--- start of Task material ---

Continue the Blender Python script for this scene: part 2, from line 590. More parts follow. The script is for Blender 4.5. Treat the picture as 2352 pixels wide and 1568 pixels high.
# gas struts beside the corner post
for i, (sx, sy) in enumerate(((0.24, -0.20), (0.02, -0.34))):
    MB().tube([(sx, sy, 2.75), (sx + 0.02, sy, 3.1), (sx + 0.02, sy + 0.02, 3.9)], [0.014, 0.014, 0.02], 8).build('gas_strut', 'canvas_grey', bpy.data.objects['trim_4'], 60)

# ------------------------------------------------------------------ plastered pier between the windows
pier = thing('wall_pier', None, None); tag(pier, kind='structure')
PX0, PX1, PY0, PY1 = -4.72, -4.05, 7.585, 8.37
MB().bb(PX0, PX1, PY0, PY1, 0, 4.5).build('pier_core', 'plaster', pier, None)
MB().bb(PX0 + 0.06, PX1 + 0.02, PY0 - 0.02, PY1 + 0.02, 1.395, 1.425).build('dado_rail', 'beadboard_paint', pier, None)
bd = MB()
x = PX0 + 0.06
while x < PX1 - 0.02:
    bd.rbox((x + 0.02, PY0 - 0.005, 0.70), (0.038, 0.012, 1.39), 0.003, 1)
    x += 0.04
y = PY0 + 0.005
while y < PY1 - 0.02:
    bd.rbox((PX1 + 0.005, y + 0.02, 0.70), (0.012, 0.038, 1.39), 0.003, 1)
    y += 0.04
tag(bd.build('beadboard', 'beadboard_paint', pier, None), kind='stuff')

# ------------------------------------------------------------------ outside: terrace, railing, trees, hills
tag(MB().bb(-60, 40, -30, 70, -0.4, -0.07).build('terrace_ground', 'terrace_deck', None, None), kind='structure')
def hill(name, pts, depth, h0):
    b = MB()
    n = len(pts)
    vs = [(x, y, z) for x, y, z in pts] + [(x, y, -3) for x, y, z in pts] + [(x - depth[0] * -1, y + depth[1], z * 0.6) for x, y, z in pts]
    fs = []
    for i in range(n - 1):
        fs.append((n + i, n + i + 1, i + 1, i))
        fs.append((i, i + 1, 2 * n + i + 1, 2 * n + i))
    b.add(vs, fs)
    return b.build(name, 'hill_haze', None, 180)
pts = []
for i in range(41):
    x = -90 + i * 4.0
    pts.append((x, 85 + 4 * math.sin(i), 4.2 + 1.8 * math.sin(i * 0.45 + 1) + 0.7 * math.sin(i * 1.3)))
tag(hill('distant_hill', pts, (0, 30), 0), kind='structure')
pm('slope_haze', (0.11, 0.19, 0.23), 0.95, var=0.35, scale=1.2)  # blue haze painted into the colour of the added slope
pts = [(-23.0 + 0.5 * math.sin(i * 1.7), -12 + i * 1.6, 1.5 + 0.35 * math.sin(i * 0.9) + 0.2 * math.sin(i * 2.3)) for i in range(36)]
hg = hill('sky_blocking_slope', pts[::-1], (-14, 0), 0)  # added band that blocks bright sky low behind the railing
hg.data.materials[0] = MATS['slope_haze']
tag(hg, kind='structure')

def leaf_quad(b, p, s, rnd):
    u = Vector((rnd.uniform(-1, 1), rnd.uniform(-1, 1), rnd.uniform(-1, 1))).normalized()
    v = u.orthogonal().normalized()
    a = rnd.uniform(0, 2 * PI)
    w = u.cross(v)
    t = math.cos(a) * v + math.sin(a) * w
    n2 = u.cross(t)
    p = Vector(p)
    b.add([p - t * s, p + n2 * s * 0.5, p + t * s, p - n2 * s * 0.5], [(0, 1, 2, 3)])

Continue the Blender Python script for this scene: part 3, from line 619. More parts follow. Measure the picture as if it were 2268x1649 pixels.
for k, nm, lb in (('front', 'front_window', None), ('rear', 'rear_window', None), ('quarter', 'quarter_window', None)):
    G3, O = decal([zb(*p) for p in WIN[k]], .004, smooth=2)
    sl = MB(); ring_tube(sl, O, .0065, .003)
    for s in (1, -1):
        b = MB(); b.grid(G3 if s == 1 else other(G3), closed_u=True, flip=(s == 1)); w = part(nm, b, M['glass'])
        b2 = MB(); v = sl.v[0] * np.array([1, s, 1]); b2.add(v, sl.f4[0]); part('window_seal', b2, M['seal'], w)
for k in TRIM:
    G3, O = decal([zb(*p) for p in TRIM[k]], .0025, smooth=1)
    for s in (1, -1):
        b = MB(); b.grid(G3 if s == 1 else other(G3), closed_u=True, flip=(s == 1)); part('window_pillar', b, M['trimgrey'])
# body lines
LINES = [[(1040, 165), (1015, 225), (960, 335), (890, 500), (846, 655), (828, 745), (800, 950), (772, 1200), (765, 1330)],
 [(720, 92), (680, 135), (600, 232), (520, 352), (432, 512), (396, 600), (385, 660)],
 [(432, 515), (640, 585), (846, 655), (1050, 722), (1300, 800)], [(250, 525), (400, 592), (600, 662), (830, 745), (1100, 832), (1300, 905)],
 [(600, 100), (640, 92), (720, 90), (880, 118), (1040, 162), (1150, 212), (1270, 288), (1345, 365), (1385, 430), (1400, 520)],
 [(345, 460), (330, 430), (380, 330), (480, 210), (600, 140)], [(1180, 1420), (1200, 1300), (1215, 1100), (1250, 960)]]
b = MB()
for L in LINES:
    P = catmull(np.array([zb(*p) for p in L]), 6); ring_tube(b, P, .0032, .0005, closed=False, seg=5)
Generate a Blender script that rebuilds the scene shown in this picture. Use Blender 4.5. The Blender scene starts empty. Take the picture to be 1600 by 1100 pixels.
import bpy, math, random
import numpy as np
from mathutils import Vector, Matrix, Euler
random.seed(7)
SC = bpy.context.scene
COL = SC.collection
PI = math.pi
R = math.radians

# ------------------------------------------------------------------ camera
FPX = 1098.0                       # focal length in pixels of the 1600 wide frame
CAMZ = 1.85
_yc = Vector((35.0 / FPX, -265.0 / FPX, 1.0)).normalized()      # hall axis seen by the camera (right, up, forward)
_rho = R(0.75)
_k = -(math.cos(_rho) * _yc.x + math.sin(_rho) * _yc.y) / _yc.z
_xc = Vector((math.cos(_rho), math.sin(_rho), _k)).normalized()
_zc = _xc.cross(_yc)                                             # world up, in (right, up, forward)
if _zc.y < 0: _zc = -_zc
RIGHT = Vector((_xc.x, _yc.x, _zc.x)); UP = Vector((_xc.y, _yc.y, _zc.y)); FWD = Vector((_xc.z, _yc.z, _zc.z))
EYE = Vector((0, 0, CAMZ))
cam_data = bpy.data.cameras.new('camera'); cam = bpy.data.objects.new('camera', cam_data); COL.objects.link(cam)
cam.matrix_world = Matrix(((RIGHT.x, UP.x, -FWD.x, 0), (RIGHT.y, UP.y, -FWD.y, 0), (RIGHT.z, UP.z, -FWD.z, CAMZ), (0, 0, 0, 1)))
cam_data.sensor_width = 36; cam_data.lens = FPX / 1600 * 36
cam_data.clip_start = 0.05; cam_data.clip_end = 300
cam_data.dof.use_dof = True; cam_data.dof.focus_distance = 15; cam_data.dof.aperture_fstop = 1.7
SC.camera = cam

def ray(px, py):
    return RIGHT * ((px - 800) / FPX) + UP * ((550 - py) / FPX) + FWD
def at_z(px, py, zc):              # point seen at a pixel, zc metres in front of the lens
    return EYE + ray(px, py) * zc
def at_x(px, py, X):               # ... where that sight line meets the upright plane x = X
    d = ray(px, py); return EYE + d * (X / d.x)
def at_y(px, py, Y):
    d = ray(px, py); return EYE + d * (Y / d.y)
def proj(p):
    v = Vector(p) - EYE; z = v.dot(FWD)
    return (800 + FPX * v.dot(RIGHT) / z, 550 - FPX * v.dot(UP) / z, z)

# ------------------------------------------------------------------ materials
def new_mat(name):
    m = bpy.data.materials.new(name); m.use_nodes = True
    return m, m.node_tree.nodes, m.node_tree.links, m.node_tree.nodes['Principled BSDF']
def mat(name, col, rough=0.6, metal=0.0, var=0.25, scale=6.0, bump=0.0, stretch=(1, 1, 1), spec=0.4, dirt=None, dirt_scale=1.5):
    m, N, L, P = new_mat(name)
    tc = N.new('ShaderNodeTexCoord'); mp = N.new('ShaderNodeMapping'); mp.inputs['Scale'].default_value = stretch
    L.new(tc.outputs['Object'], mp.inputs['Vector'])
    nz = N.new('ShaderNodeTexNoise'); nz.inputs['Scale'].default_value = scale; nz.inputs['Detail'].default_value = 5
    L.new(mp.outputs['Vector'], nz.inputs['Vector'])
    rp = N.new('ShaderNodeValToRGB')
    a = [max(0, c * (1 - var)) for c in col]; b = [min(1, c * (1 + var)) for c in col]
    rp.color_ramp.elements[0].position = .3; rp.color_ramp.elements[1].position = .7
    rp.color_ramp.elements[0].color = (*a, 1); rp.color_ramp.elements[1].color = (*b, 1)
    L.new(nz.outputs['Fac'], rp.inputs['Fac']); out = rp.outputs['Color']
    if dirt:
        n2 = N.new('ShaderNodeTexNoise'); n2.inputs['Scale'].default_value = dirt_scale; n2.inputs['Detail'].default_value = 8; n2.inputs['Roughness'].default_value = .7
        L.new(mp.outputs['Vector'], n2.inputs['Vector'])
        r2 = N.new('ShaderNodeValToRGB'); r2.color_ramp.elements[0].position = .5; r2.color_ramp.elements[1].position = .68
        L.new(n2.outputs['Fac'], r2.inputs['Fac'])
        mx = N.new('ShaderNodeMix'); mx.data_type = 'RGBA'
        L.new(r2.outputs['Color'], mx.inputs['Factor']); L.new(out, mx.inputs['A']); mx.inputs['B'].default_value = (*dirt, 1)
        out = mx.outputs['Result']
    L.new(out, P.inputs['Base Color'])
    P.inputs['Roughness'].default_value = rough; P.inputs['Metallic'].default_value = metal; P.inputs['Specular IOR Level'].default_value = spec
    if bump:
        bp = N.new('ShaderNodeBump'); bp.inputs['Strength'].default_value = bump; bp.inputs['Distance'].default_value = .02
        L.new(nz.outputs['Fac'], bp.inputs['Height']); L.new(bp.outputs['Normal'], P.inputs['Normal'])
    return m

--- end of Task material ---

Output exactly the lines running from the line containing "Continue the Blender Python script for this scene: part 3, from" through the line containing "P = catmull(np.array([zb(*p)", and only those lines.

* **The response**:
Continue the Blender Python script for this scene: part 3, from line 619. More parts follow. Measure the picture as if it were 2268x1649 pixels.
for k, nm, lb in (('front', 'front_window', None), ('rear', 'rear_window', None), ('quarter', 'quarter_window', None)):
    G3, O = decal([zb(*p) for p in WIN[k]], .004, smooth=2)
    sl = MB(); ring_tube(sl, O, .0065, .003)
    for s in (1, -1):
        b = MB(); b.grid(G3 if s == 1 else other(G3), closed_u=True, flip=(s == 1)); w = part(nm, b, M['glass'])
        b2 = MB(); v = sl.v[0] * np.array([1, s, 1]); b2.add(v, sl.f4[0]); part('window_seal', b2, M['seal'], w)
for k in TRIM:
    G3, O = decal([zb(*p) for p in TRIM[k]], .0025, smooth=1)
    for s in (1, -1):
        b = MB(); b.grid(G3 if s == 1 else other(G3), closed_u=True, flip=(s == 1)); part('window_pillar', b, M['trimgrey'])
# body lines
LINES = [[(1040, 165), (1015, 225), (960, 335), (890, 500), (846, 655), (828, 745), (800, 950), (772, 1200), (765, 1330)],
 [(720, 92), (680, 135), (600, 232), (520, 352), (432, 512), (396, 600), (385, 660)],
 [(432, 515), (640, 585), (846, 655), (1050, 722), (1300, 800)], [(250, 525), (400, 592), (600, 662), (830, 745), (1100, 832), (1300, 905)],
 [(600, 100), (640, 92), (720, 90), (880, 118), (1040, 162), (1150, 212), (1270, 288), (1345, 365), (1385, 430), (1400, 520)],
 [(345, 460), (330, 430), (380, 330), (480, 210), (600, 140)], [(1180, 1420), (1200, 1300), (1215, 1100), (1250, 960)]]
b = MB()
for L in LINES:
    P = catmull(np.array([zb(*p) for p in L]), 6); ring_tube(b, P, .0032, .0005, closed=False, seg=5)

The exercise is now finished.